Concert Review

Concert Review: Greg Mendez

Valentine’s Day is a day of reflection. We reflect on the people in our life that we love, have loved, and will love. Stories of varied pasts are brought to mind, and we reflect on the stories we will make in the future with our favorite people. In the thick air of this sentimentality, I could not think of a more suitable act to see on this contemplative day than Greg Mendez.

A stalwart member of Philadelphia’s indie music scene, Greg Mendez’s singer-songwriter style music is marked with acoustic instrumentation, effective melodies, and thick emotions that lend themselves to an atmosphere which gladly accommodates a variety of feelings for a variety of audiences. Like many singer-songwriters in his category, and with his autobiographical and acutely personal songwriting, Greg’s music draws obvious comparisons to Elliott Smith; however, a deep dive is not necessary to find that he has carved out his own immediately recognizable niche.

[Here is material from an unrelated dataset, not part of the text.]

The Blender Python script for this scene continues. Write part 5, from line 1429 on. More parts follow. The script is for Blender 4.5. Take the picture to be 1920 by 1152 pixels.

Arriving at the entrance to the Cat’s Cradle Back Room, I noticed Greg at a short distance, partially obscured, treating himself to a quiet moment during the final moments of the opening act’s performance. This is when I immediately understood that this set would be an intimately nuanced evening. 

As he and his partner walked on stage, one could sense Greg’s nervousness about beginning his performance, and the handful of attentive members of the (still somewhat chatty) crowd held respectful consideration for his hesitation. After some supportive pats on the back from his partner who joined him on stage, Greg picked up his acoustic guitar, found his seat, and with his head down, prepared to present his experience in the lusciousness and pain of life.

A hush promptly fell over the crowd as he started playing, intuitively, without an introductory word or notice. 

The personal and dramatic energy of the narratives told in his songs were, unlike many similar artists, not lost in the allure of live performance. In fact, the connection to Greg’s lived reality felt viscerally tangible. The emotions were raw, and you could almost physically feel them coursing through the audience in waves. The notes of Greg and his partner’s deeply fervent and stunning harmonies pulsed throughout the space, making it unbearable to even consider looking away. In the fleeting moments between the ends of Greg’s songs and the passionate applause of the audience, I’ve never felt more deafening silence come from so many people.

As the set progressed, Greg quickly became more comfortable with his stage presence, quietly riffing on “thank you” and “you’re welcome” with audience members between songs. The tone of the performance may have slightly loosened, but the sense of admiration from the people in the crowd never remotely faltered, and the songs felt as impassioned as they did from the start.

Greg never skipped a beat, never had a crack in his voice, and always stayed true to the songs. During “Rev. John”, the half-opener to his self-titled album, I at first thought that Greg was playing the organ melody from a mysterious backing track because of how thoroughly identical it sounded to the studio recording. Peeking over the heads of the audience, however, I was surprised to see that Greg was hunched over his keyboard, playing the melody himself. The guitar parts throughout the set were just as eerily accurate to the studio versions as well, despite the lack of some of the additional instrumentation found on the album.

At the end, I walked outside on an emotional high, truly unable to come to terms with the fact that the set was already over.

Considering the straightforwardness and minimalism of the music, it was an unbelievably outstanding performance. I have never experienced such sensitive, intuitional power come from a single artist and his supporting musician as I did that night. 

Our daily love is rarely as evident as it was on Valentine’s Day at the Cat’s Cradle.